━━ DATASET RECORDS

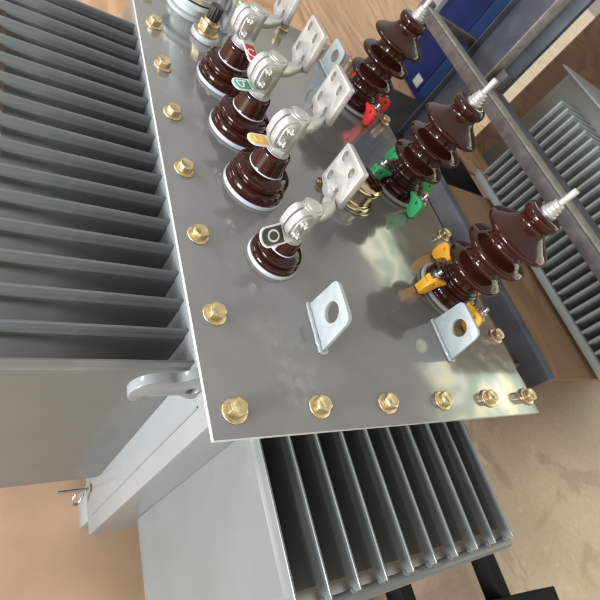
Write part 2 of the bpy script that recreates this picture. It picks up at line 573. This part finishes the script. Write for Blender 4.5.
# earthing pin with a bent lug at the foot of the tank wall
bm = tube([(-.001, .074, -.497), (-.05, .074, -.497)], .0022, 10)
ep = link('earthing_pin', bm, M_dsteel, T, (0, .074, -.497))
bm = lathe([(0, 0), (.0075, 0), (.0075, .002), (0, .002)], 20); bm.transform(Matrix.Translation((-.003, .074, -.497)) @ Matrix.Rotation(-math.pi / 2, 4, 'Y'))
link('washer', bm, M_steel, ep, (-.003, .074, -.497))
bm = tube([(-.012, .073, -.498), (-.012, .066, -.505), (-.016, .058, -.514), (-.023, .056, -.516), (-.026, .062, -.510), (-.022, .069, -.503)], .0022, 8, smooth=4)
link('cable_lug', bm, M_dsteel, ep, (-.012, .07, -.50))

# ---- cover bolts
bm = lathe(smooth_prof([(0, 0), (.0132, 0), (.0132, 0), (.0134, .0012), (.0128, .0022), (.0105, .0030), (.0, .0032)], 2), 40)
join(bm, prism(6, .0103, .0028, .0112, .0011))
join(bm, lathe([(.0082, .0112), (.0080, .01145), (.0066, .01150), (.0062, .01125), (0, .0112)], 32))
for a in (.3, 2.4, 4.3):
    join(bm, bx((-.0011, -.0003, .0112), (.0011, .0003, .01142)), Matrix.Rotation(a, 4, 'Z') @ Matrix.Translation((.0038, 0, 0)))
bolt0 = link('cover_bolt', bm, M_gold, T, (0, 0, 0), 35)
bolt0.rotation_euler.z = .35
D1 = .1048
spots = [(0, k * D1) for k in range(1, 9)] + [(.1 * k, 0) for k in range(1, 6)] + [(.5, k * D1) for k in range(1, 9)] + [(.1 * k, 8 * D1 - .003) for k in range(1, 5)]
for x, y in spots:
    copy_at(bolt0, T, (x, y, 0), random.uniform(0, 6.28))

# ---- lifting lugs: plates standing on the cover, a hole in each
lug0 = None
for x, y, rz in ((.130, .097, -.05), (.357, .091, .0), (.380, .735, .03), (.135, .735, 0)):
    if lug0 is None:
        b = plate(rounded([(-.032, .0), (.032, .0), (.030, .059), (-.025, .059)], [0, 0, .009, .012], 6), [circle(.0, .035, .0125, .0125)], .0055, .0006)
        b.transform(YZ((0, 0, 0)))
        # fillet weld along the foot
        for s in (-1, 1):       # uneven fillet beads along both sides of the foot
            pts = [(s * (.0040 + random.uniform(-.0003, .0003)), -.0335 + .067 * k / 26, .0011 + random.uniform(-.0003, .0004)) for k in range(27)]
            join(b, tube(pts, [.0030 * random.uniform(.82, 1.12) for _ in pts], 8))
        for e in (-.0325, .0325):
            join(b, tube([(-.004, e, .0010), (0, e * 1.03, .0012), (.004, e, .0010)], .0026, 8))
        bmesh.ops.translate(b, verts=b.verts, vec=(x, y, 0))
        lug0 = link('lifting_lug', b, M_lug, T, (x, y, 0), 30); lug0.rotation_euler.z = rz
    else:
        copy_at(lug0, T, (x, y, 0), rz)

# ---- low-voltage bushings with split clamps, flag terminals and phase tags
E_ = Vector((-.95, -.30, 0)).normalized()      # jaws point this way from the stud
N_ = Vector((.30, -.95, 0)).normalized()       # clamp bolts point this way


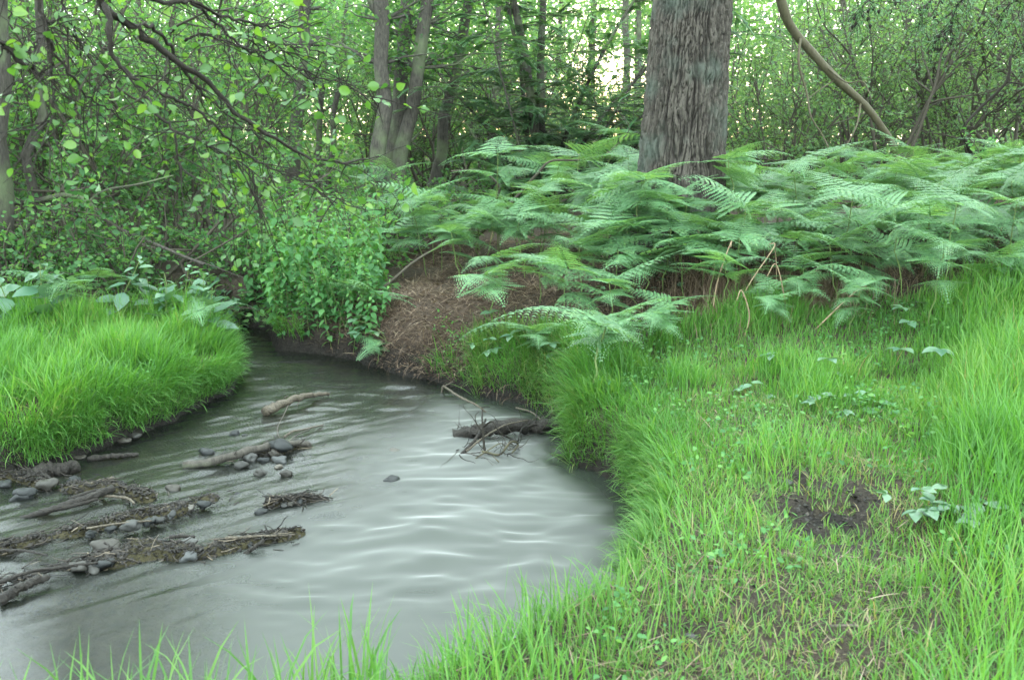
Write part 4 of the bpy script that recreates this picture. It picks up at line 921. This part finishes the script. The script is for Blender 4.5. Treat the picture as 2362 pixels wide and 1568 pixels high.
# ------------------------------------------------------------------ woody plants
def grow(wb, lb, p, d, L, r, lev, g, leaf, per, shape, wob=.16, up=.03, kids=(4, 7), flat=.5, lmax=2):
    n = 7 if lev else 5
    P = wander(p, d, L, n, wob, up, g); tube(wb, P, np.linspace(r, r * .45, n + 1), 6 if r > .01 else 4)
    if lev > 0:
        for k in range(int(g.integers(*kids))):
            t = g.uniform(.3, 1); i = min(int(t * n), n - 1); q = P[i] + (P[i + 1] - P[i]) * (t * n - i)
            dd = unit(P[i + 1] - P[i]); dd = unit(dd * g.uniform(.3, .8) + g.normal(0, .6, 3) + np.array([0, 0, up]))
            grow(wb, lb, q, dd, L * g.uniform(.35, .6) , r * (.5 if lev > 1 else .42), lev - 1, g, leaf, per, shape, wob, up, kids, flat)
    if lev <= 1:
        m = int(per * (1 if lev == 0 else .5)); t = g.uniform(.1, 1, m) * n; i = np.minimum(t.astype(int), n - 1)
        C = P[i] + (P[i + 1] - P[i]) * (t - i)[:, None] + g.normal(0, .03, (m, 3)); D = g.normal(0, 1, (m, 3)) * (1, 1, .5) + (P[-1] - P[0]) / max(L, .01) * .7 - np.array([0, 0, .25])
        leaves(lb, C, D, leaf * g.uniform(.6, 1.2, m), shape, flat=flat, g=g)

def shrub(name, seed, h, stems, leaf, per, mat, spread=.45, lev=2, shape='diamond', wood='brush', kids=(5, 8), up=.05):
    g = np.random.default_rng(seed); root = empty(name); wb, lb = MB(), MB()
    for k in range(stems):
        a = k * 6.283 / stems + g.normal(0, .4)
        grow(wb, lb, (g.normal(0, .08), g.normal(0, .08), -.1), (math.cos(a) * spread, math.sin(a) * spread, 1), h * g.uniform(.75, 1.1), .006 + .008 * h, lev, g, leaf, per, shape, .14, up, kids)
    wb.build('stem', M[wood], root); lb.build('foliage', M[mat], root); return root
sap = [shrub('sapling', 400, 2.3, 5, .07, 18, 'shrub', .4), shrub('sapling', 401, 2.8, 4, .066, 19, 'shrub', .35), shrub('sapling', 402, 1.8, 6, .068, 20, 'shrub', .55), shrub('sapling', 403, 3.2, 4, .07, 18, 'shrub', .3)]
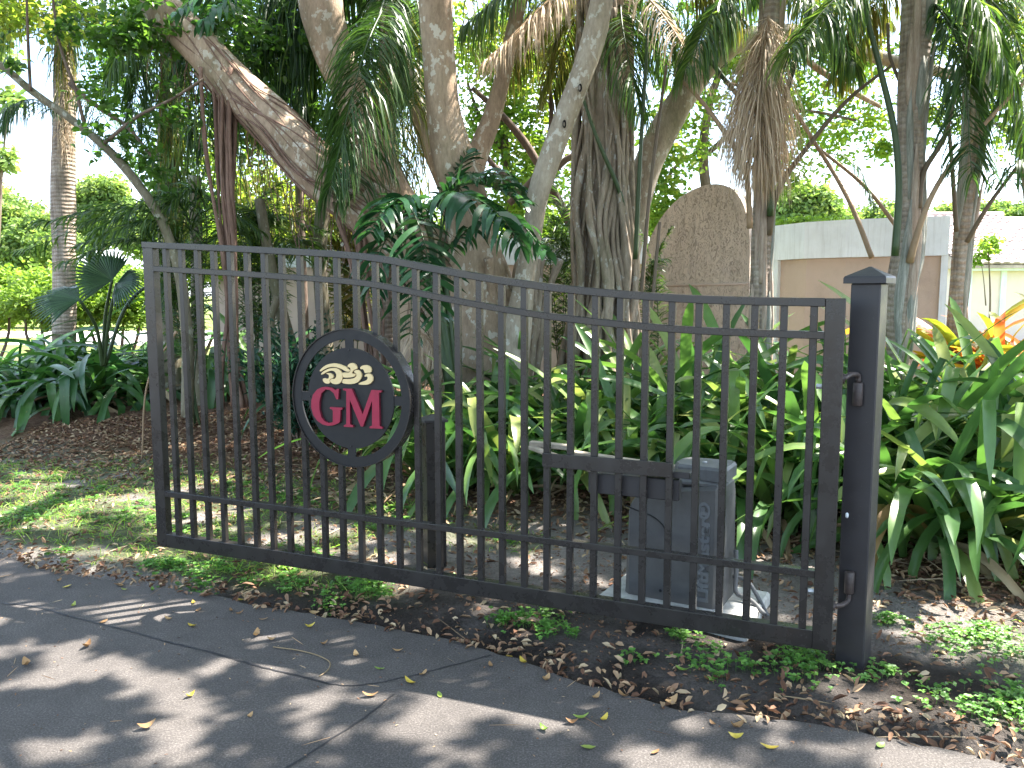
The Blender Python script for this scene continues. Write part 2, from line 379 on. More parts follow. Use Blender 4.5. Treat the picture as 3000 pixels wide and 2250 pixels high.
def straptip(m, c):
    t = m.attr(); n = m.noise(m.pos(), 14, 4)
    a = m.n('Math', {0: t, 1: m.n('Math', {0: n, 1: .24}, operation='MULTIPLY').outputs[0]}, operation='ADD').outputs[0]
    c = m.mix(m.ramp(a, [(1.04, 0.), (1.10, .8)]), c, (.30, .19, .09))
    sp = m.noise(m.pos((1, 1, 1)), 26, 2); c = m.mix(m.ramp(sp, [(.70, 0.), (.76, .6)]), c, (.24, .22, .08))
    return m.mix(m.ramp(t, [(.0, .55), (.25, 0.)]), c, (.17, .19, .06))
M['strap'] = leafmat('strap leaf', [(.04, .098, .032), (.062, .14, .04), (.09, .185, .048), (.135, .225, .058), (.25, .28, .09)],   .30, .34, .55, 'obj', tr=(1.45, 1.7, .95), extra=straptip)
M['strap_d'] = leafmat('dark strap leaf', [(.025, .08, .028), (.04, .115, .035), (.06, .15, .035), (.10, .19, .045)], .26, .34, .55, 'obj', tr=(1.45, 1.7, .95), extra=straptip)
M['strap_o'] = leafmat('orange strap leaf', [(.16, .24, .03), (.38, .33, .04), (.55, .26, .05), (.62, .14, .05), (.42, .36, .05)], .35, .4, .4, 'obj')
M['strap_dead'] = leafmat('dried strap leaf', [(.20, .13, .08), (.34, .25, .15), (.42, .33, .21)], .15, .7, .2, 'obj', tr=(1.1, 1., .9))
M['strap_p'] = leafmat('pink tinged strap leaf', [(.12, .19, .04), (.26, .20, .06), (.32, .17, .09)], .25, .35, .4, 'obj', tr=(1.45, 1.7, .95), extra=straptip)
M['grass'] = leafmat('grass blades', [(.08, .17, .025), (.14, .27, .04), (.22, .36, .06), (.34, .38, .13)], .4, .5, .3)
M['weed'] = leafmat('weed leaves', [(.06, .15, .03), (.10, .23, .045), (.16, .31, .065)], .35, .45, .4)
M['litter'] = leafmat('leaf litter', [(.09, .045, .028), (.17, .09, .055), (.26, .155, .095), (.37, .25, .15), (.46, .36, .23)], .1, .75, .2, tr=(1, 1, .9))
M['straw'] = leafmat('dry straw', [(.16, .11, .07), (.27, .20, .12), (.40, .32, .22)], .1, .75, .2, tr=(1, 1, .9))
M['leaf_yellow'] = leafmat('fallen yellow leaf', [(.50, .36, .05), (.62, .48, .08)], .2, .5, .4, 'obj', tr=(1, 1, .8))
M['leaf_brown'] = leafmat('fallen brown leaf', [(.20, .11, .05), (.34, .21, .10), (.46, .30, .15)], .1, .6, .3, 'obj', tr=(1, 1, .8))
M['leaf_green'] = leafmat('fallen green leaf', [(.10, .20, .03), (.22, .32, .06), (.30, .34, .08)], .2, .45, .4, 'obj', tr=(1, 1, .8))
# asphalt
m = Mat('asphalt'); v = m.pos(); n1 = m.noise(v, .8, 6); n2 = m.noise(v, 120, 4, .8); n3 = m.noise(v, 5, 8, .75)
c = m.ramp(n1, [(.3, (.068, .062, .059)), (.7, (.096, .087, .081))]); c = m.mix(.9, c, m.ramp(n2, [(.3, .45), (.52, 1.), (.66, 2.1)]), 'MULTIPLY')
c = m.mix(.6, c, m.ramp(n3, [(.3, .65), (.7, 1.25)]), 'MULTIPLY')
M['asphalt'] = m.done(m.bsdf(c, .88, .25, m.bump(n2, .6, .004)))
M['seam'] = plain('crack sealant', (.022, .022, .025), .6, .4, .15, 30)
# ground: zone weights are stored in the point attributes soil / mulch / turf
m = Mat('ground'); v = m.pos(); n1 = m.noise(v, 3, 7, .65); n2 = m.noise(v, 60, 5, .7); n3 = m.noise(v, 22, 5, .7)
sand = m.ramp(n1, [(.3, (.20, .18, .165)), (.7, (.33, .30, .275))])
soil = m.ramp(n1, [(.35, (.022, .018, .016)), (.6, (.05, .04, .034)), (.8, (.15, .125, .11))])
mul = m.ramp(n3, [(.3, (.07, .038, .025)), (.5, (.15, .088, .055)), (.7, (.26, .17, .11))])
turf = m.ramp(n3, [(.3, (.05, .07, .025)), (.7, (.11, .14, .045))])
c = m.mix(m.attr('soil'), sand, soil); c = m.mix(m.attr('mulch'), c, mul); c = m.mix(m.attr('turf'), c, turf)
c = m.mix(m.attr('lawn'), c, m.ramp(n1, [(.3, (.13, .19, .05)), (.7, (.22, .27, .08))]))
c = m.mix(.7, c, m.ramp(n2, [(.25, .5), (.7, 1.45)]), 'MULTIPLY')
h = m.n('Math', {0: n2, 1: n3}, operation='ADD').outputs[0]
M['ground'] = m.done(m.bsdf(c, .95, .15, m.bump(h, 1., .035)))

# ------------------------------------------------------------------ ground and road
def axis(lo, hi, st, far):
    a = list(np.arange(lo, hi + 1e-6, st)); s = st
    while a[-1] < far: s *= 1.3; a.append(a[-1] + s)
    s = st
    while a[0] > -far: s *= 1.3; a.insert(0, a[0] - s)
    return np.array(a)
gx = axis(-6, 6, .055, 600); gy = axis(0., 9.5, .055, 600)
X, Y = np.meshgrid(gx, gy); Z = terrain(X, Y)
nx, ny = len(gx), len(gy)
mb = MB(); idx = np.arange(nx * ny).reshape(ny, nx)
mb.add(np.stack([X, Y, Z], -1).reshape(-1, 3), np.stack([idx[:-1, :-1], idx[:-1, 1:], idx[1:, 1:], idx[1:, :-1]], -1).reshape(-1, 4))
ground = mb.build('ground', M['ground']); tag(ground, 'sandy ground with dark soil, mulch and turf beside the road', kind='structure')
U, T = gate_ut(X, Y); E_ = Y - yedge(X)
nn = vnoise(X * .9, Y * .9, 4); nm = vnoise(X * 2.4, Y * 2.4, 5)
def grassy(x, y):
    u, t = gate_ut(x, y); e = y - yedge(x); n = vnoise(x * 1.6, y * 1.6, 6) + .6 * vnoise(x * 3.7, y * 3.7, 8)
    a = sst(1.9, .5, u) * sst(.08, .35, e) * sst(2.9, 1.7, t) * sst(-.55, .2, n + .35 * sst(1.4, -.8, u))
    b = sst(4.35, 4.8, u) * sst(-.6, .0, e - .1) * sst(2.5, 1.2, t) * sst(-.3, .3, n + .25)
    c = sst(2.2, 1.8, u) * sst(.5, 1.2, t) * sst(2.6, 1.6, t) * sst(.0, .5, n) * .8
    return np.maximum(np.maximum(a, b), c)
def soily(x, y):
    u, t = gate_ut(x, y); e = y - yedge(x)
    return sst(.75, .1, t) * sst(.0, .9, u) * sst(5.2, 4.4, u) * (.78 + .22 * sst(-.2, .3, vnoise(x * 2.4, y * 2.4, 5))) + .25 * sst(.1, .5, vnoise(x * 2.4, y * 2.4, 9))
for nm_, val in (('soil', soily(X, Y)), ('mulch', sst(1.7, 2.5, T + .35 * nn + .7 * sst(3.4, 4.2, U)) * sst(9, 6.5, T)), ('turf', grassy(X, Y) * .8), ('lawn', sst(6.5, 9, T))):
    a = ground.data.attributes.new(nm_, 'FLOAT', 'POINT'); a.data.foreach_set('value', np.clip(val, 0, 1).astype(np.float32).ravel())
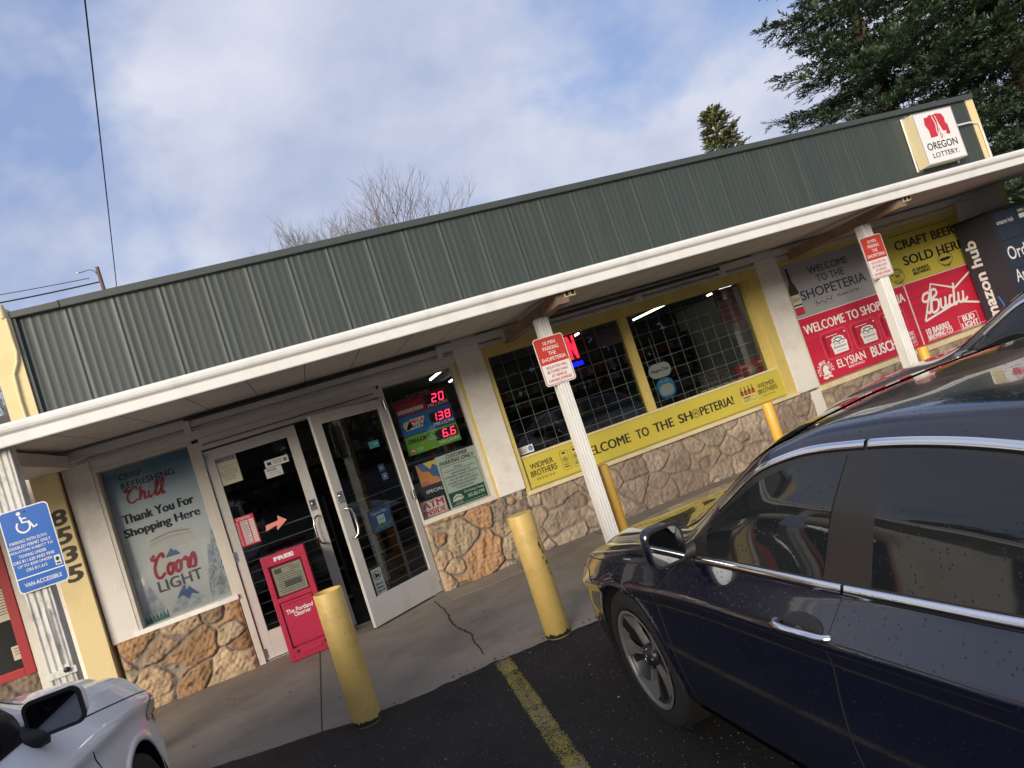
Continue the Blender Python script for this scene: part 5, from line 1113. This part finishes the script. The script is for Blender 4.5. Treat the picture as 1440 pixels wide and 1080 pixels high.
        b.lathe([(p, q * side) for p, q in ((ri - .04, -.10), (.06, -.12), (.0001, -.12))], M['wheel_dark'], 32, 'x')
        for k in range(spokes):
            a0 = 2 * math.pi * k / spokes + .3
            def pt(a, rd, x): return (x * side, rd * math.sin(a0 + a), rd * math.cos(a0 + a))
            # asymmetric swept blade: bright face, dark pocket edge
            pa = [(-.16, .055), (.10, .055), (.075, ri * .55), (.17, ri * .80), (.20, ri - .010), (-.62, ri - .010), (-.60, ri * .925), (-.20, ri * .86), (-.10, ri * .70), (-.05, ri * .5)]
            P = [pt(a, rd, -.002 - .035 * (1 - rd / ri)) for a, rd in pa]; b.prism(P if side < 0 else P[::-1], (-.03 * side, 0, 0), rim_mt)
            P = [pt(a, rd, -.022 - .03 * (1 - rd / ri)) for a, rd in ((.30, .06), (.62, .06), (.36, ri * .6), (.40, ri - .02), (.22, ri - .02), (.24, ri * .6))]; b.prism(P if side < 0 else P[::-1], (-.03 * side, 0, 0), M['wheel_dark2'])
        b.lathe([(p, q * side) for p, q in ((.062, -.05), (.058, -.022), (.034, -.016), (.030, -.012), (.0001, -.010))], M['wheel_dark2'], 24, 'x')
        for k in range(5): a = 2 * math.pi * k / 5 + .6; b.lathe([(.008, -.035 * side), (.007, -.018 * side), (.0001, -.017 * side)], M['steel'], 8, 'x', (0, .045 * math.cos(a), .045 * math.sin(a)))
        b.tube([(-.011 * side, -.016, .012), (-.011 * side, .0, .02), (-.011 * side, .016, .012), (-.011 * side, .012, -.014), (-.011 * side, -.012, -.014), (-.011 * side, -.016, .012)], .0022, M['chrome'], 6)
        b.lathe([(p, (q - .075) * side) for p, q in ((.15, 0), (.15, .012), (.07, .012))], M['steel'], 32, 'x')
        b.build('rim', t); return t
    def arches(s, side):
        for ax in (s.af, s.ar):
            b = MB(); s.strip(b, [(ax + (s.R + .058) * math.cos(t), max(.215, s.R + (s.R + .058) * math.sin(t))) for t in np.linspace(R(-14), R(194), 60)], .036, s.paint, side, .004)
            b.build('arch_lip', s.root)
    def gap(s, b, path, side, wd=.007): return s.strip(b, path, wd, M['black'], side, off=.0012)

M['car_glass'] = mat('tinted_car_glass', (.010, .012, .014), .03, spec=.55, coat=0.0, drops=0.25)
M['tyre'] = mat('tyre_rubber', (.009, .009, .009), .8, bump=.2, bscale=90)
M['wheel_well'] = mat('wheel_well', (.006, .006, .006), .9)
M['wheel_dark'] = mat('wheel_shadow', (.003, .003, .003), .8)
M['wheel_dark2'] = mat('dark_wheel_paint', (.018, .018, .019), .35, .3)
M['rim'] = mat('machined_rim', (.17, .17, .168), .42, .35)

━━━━

[WHAT IS BEING ASKED]: From the records above, copy out the line with "The Blender Python script for this scene continues.", the line with "M['strap'] = leafmat('strap", and every line between them, word for word.

[SOLVED PROBLEM]:
The Blender Python script for this scene continues. Write part 2, from line 379 on. More parts follow. Use Blender 4.5. Treat the picture as 3000 pixels wide and 2250 pixels high.
def straptip(m, c):
    t = m.attr(); n = m.noise(m.pos(), 14, 4)
    a = m.n('Math', {0: t, 1: m.n('Math', {0: n, 1: .24}, operation='MULTIPLY').outputs[0]}, operation='ADD').outputs[0]
    c = m.mix(m.ramp(a, [(1.04, 0.), (1.10, .8)]), c, (.30, .19, .09))
    sp = m.noise(m.pos((1, 1, 1)), 26, 2); c = m.mix(m.ramp(sp, [(.70, 0.), (.76, .6)]), c, (.24, .22, .08))
    return m.mix(m.ramp(t, [(.0, .55), (.25, 0.)]), c, (.17, .19, .06))
M['strap'] = leafmat('strap leaf', [(.04, .098, .032), (.062, .14, .04), (.09, .185, .048), (.135, .225, .058), (.25, .28, .09)],   .30, .34, .55, 'obj', tr=(1.45, 1.7, .95), extra=straptip)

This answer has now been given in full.